The multiplayer, on the other hand, is slightly more engaging, but mostly because of the new modes. There are a series of match types that make use of the whole cops and robbers conceit – modes where you’re asked to escort a ‘witness’ in your team across a map, raid money and ferry it to your team’s vault, and rescue hostages from the other team. Others are variations on older, tested Battlefield modes, such as Hotwire, which is basically Conquest on wheels. While it’s nice that there are so many new modes, the fact is that the modes tend to lean toward the hardcore than casual, except for Hotwire, of course, but even that feels like more of a novelty mode than anything else. I’m not a Battlefield multiplayer aficionado, but the current maps didn’t hook me as much as the default set did in the previous games, and there’s also the odd problem of not being especially easy to pick out enemies and use vehicles effectively in some of the rural maps. You level up as with any modern multiplayer game, and so on and so forth.

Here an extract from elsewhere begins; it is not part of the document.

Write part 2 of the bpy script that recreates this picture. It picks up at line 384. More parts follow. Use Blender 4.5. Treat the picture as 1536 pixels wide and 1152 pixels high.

There’s an exorbitantly priced season pass as always, but the multiplayer didn’t do enough for me for it to catch my attention. The Battlefield 4 season pass, on the other hand, was always on my radar.

The rote gameplay mechanics in Hardline’s single-player mode are painful to play through, and it certainly isn’t worth paying full price for. Those looking for a multiplayer fix could probably give it a second look, but again, you’re paying big for what amounts to a handful of new modes and maps. There’s way better value to be found picking up a bunch of last-gen games you missed out on for the same price, and they’ll probably have a better gameplay experience too.